As of 2006, Wise was getting at least $4000 plus expenses per speech. Considering how his star has risen since then, he probably makes more now. He lives in a large house in an affluent Nashville neighborhood. My guess is that his hostility (and that of folks like Robert Jensen and Peggy McIntosh) toward discussion of class and capitalism is in part an attempt to keep his immense class privilege off-limits. Wise likes to be the one doing the interrogating. He'd deny working class people the right to interrogate his privilege.

Also, the way Wise always lashes out at Marxists and leftists seems like a betrayal of the pioneers of Wise's movement. WEB DuBois, Angela Davis, CLR James, Theodore White and many other predecessors of modern anti-racist work were Marxists. Their discussion of race was grounded in solid Marxist class analysis. Why do many modern anti-racists have such contempt for the socialism of their proclaimed influences?

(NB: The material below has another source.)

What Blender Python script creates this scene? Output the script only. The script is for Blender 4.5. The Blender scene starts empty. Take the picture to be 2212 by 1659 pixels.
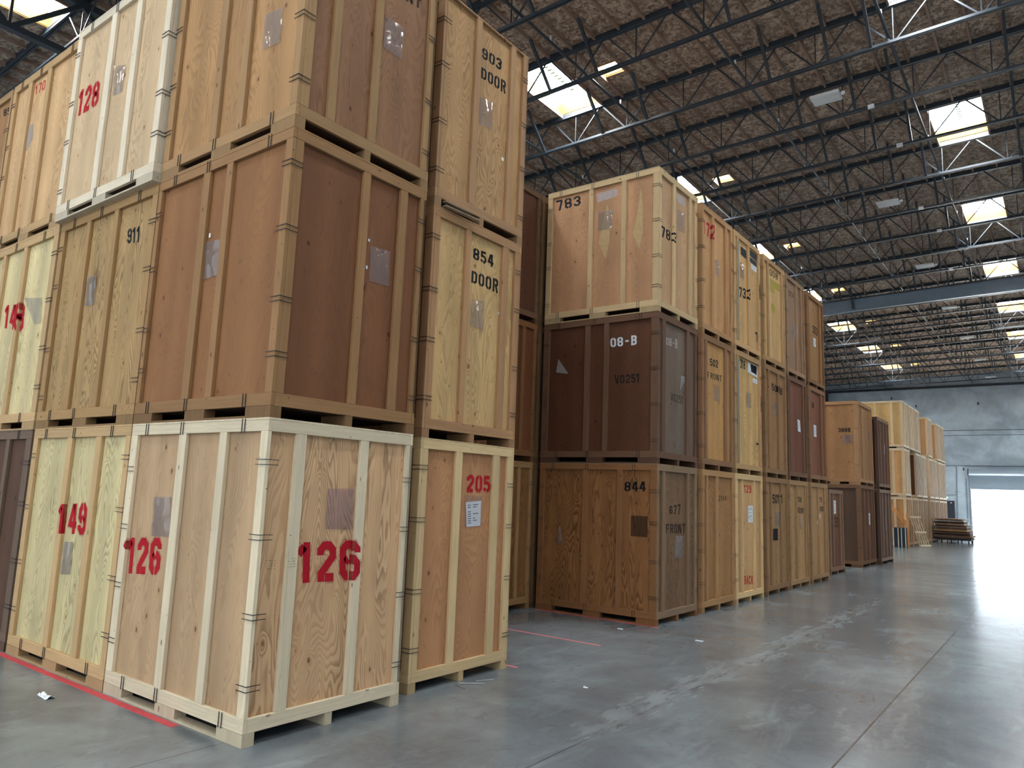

Wise's main goal seems to be a more racially proportionate version of our current economic pyramid. If only black people could make up 13% of the tiny elite who own everything, Wise could be free of white guilt and enjoy his wealth in peace. It's a ridiculous goal, because since the top 20% have 84% of the wealth, there isn't much for those of us in the bottom 80% to fight over. If the top 20% were 13% black, most black people would still be SOL. 

I've read Wise say that class-based struggle is pointless until white people have dealt with their racism. How do they do this detached from class struggle? An endless series of Tim Wise workshops? Wise seems to think that working class white people have no right to discuss their class interests until they are completely free of the reptile brain stuff Wise's ilk describe as aversive racism! As the economic collapse immiserates the working class, this is galling coming from a rich man like Wise.

The backlash from some anti-racist bloggers doesn't surprise me, considering how defensive Wise is with POC in the comments on his website. I was really surprised at how snippy he was with some of them. He is hotheaded and doesn't deal well with criticism.